Cap and degrade: State’s landmark emissions program allowed rich companies to pollute more

New California legislation aimed at closing the loopholes in the system

This is an extended version of a story that ran in the September 29, 2016, issue.

Amidst Gov. Jerry Brown signing a flurry of legislation to reduce greenhouse gas emissions, the California Environmental Justice Alliance released a September 14 report highlighting a dirty secret: The state’s landmark reduction program, cap and trade, has possibly made things worse in disadvantaged communities.

Entitled “A Preliminary Environmental Equity Assessment of California’s Cap-and-Trade Program,” CEJA’s report notes that while emissions have dropped since 2001, many industries have actually increased their emissions in California since cap and trade’s debut in 2013.

This is because, until Brown’s September 8 approval of Assembly Bill 197, high-pollutant companies could offset their California emissions by purchasing out-of-state credits.

The report also notes that in areas within 2.5 miles of greenhouse gas-emitting facilities, 66 percent of residents are people of color and 41 percent earn no more than twice the poverty level.

For Katie Valenzuela Garcia, who serves on the California Air Resources Board’s Environmental Justice Advisory Committee, the report validated concerns she’s had.

“What this report did is basically call ARB out and say, ‘Not only does your data show this, but it shows it at a more extreme measure than any of us could have ever imagined,’” said Valenzuela Garcia, who also consults for CEJA, a statewide grassroots advocacy group, but didn’t work on this report.
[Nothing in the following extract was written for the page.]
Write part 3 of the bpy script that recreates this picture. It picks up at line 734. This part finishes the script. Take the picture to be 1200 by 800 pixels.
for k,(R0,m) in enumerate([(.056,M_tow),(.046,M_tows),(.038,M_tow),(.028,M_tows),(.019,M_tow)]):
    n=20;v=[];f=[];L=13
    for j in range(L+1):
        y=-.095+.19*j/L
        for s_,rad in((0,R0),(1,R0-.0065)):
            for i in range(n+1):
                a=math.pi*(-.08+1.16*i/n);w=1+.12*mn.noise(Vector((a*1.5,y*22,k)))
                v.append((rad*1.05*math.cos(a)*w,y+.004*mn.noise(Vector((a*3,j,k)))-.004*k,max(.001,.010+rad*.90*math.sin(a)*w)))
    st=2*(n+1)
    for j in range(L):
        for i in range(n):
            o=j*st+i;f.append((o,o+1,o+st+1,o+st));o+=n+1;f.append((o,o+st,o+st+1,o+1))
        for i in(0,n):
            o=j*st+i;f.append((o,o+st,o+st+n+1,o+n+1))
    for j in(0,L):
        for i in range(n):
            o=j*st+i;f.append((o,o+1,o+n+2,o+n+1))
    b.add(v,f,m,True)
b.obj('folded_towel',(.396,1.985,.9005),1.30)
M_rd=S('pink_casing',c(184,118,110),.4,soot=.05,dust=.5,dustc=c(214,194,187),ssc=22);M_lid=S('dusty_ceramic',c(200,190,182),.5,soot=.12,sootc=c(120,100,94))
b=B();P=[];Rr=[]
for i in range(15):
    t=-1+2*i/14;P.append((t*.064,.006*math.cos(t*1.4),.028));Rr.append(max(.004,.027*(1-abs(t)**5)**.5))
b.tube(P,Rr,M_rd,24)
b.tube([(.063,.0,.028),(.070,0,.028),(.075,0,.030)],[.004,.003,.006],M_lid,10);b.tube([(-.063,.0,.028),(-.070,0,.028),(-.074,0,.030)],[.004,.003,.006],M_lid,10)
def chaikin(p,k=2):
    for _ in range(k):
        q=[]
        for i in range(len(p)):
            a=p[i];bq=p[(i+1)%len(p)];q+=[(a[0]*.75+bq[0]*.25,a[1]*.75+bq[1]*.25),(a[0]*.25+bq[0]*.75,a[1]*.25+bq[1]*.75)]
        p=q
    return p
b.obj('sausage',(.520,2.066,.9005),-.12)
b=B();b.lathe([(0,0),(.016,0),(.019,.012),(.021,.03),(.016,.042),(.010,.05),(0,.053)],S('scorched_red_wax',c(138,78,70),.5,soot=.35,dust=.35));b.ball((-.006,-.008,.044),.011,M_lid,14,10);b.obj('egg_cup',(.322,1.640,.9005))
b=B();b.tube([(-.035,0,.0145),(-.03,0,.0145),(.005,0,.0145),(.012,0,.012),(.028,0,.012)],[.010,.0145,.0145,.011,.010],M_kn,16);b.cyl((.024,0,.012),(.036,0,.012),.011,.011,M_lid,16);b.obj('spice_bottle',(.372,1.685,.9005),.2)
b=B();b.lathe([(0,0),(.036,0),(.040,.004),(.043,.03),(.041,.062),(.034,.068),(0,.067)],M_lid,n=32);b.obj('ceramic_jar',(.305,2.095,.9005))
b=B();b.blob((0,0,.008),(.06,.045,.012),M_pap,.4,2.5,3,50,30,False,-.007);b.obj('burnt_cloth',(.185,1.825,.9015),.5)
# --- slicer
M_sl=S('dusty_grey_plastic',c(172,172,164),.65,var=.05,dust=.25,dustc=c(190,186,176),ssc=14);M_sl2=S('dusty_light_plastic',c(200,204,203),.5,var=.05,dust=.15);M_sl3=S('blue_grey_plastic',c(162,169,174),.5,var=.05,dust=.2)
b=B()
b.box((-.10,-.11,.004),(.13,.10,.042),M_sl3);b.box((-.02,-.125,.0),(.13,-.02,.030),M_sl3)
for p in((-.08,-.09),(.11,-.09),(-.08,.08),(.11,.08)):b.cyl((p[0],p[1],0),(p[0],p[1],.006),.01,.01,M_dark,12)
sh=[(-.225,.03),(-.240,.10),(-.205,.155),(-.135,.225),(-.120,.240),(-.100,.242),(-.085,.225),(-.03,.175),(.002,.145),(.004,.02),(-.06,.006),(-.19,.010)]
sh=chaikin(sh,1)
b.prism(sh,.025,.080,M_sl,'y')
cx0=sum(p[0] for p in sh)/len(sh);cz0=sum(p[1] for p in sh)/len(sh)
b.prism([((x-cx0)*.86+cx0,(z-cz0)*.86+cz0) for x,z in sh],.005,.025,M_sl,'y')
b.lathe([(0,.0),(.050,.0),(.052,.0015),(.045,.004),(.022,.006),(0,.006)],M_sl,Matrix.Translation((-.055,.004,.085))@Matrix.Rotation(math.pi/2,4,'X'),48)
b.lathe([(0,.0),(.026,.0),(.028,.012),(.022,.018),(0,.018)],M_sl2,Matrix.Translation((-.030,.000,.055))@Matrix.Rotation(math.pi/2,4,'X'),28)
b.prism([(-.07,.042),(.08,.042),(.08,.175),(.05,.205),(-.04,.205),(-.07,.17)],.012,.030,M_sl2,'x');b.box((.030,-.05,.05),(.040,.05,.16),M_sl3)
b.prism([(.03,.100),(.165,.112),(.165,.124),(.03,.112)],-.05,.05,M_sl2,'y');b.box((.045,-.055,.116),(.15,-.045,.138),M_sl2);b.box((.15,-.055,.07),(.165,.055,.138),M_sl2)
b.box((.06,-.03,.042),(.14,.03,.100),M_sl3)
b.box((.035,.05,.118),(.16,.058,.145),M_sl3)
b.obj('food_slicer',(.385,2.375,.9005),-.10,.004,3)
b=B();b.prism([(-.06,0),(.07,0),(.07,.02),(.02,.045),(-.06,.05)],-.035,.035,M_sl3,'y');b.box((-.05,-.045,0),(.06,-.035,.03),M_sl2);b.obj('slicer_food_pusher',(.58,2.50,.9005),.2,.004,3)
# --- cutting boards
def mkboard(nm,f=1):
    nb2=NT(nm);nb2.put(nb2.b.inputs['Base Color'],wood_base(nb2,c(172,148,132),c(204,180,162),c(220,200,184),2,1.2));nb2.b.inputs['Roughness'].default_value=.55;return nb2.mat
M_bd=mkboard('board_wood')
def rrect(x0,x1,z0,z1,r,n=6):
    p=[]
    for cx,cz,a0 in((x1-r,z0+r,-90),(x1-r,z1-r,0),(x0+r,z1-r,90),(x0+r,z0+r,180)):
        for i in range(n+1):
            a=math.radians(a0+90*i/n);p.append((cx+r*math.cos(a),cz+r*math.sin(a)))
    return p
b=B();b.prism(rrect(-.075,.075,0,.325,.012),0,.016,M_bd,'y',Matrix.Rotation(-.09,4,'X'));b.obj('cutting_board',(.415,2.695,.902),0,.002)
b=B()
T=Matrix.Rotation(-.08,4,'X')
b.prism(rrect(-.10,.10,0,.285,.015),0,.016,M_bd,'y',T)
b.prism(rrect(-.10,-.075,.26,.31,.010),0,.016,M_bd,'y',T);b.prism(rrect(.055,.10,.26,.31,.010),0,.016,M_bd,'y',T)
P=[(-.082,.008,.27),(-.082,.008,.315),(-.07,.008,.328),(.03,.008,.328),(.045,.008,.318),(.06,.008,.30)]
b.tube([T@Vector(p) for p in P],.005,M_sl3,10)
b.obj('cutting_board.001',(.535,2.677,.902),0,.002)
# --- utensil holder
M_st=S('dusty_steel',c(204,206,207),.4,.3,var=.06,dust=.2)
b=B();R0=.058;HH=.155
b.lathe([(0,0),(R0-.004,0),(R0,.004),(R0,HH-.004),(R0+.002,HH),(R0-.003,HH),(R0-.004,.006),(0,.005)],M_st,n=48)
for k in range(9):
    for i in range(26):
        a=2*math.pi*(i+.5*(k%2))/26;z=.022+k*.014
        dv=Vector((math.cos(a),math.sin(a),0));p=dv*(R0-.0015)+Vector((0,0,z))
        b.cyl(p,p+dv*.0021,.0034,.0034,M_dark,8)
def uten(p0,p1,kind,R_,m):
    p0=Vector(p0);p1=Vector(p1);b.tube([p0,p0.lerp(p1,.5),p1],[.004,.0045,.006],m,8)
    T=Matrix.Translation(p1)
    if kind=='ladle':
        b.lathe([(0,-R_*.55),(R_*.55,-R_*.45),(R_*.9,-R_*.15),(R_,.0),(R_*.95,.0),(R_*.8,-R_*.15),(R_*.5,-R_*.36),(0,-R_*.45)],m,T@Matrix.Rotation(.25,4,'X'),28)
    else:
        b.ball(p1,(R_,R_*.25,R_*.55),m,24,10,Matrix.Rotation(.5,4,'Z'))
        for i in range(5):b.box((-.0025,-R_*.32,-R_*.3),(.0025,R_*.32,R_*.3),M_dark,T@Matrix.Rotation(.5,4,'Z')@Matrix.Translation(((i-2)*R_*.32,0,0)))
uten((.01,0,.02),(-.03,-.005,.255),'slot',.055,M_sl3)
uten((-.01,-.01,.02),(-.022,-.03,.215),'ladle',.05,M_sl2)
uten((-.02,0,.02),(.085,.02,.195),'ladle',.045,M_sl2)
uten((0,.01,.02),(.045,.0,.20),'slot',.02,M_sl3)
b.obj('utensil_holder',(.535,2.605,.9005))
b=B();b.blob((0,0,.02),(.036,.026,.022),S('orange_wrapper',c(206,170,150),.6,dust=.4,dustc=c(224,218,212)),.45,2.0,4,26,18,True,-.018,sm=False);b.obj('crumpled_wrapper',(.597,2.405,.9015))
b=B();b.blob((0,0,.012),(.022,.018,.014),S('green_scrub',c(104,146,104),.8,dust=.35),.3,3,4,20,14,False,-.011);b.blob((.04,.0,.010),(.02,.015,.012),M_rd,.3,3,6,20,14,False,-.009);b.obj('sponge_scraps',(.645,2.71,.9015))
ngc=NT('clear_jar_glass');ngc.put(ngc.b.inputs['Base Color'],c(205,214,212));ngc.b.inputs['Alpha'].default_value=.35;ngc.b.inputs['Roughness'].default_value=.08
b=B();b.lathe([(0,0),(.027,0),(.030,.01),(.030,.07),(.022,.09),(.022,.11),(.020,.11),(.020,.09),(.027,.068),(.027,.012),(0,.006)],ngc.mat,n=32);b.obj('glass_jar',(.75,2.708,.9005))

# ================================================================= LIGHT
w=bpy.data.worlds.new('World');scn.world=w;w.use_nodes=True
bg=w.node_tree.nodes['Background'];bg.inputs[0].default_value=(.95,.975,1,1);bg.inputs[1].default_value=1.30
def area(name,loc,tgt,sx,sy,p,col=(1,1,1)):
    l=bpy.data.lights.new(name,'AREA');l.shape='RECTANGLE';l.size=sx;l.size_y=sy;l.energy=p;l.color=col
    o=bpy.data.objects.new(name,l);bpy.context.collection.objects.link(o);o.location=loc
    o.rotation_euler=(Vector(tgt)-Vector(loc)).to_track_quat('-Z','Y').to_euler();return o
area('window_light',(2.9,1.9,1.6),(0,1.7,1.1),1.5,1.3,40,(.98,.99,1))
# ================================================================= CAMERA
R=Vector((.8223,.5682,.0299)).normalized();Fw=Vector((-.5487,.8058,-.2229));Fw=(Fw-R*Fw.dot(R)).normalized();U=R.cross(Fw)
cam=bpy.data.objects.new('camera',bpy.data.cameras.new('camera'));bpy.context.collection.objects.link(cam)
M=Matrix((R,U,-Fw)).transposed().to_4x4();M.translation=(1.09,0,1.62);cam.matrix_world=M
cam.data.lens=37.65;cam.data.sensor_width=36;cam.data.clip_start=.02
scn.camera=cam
In Sacramento, Valenzuela Garcia sees high-polluting facilities “overwhelmingly located in communities of color,” noting a power plant on 47th Avenue and a truck depot operating out of the former Campbell Soup factory on Franklin Boulevard.

The state might be catching on to the problem.

Valenzuela Garcia said that one of its new pieces of legislation, AB 197, requires the ARB to focus on direct emission reductions.

CEJA also noted in a September 15 release that newly signed AB 1550 requires 25 percent of cap-and-trade funds be used for projects in disadvantaged communities, while another newly-signed bill, AB 2722, created the Transformative Climate Communities Program, to invest $140 million in environmental justice projects into poor neighborhoods.